The race is officially nonpartisan, and the St. Paul Democratic-Farmer-Labor Party did not make any endorsements this summer as it works to rebuild itself.

A winner could emerge late Tuesday. However, if no candidate wins an absolute majority on election night — 50% plus one of the vote — election officials will begin a reallocation process.

St. Paul voters rank candidates by choice on their ballots.

If one candidate gets a simple majority, they win. But if there’s no clear winner, officials will eliminate the candidate with the fewest first-choice votes and award votes to the second choice listed on the ballot.
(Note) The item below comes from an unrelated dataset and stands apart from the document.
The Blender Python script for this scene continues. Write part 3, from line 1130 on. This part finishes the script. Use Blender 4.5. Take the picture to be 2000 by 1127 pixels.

This process is repeated until one candidate has 50% support.

If reallocation is needed, the process is tentatively scheduled for Friday, Aug. 15, according to Ramsey County spokesman Casper Hill.

At the polls

Residents at the polls Tuesday named a variety of local issues on their minds this year, including affordable housing, bike lanes, road quality and property taxes.

Como resident Jeanne Baumann said she wanted more affordable accommodations for unhoused people in the city instead of “giant apartment buildings that they can’t afford.”

Hamline-Midway resident Annie Kuhn said she was concerned with rising housing costs and property taxes when ranking candidates.

“My one kid is probably going to be able to buy a house; the other one probably never, ever will,” Kuhn said. “It’s just ridiculous that housing costs have spiraled so much.”

Val Woelfel, who has lived in the Hamline-Midway neighborhood for 30 years, said one of her voting priorities was city development issues, such as the vacant CVS on the corner of Snelling and University avenues “sucking the energy out of the neighborhood.”

Bike lanes, road quality

Como resident Karen Lenander said she prioritized candidates who opposed cutting down trees in historic neighborhoods to create more bike paths.

Como resident Gary Grave agreed, saying city bike paths “are used four months out of the year and then block traffic.”

Merriam Park resident Dylan Brooks said road quality was a top issue.

“City council can help increase patrolling for police, then also they control how road maintenance is managed,” Brooks said. “So those are kind of the two biggest things that I looked at.”

Compromise, getting things done

Merriam Park resident Jeff Fugina said he wants a moderate viewpoint to the council, which he believes has “drifted way to one side in recent years.”

Hamline-Midway resident Eric Gustafson said he didn’t feel like the policy positions of the four candidates were vastly different, and he voted for candidates he thought best understood the “slow process” of implementing new policy.

“If I was looking at one thing or another, it was how I thought they would work to get things done,” he said.

Kathryn Kovalenko contributed to this story.